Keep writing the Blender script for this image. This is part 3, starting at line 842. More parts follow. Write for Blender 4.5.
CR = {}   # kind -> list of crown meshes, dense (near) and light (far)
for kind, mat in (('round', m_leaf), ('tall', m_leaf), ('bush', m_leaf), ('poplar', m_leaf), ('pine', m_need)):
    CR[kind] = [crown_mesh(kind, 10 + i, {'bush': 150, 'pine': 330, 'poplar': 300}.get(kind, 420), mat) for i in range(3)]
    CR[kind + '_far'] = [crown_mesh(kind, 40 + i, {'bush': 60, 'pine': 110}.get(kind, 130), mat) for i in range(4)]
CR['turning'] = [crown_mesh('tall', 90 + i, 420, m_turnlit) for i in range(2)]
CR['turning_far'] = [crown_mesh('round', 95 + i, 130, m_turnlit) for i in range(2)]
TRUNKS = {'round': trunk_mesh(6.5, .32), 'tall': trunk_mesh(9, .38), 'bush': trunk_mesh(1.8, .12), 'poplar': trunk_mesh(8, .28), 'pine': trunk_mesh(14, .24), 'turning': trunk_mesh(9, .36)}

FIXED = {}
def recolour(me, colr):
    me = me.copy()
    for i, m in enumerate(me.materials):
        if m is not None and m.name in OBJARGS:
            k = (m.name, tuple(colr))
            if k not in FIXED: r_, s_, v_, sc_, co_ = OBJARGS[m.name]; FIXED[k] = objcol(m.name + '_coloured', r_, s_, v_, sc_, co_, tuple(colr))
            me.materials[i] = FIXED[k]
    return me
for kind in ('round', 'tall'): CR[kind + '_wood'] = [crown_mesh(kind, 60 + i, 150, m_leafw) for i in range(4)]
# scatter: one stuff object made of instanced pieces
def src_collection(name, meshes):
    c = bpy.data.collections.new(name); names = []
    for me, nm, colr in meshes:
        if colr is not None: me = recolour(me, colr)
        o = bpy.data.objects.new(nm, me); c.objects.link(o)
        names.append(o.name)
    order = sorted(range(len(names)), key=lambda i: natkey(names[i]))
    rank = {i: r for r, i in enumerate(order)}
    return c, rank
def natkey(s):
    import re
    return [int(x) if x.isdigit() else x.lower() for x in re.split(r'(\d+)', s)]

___

### SET EXERCISE:
Take the material above and return all of it exactly.

### REPLY TO THE EXERCISE:
Keep writing the Blender script for this image. This is part 3, starting at line 842. More parts follow. Write for Blender 4.5.
CR = {}   # kind -> list of crown meshes, dense (near) and light (far)
for kind, mat in (('round', m_leaf), ('tall', m_leaf), ('bush', m_leaf), ('poplar', m_leaf), ('pine', m_need)):
    CR[kind] = [crown_mesh(kind, 10 + i, {'bush': 150, 'pine': 330, 'poplar': 300}.get(kind, 420), mat) for i in range(3)]
    CR[kind + '_far'] = [crown_mesh(kind, 40 + i, {'bush': 60, 'pine': 110}.get(kind, 130), mat) for i in range(4)]
CR['turning'] = [crown_mesh('tall', 90 + i, 420, m_turnlit) for i in range(2)]
CR['turning_far'] = [crown_mesh('round', 95 + i, 130, m_turnlit) for i in range(2)]
TRUNKS = {'round': trunk_mesh(6.5, .32), 'tall': trunk_mesh(9, .38), 'bush': trunk_mesh(1.8, .12), 'poplar': trunk_mesh(8, .28), 'pine': trunk_mesh(14, .24), 'turning': trunk_mesh(9, .36)}

FIXED = {}
def recolour(me, colr):
    me = me.copy()
    for i, m in enumerate(me.materials):
        if m is not None and m.name in OBJARGS:
            k = (m.name, tuple(colr))
            if k not in FIXED: r_, s_, v_, sc_, co_ = OBJARGS[m.name]; FIXED[k] = objcol(m.name + '_coloured', r_, s_, v_, sc_, co_, tuple(colr))
            me.materials[i] = FIXED[k]
    return me
for kind in ('round', 'tall'): CR[kind + '_wood'] = [crown_mesh(kind, 60 + i, 150, m_leafw) for i in range(4)]
# scatter: one stuff object made of instanced pieces
def src_collection(name, meshes):
    c = bpy.data.collections.new(name); names = []
    for me, nm, colr in meshes:
        if colr is not None: me = recolour(me, colr)
        o = bpy.data.objects.new(nm, me); c.objects.link(o)
        names.append(o.name)
    order = sorted(range(len(names)), key=lambda i: natkey(names[i]))
    rank = {i: r for r, i in enumerate(order)}
    return c, rank
def natkey(s):
    import re
    return [int(x) if x.isdigit() else x.lower() for x in re.split(r'(\d+)', s)]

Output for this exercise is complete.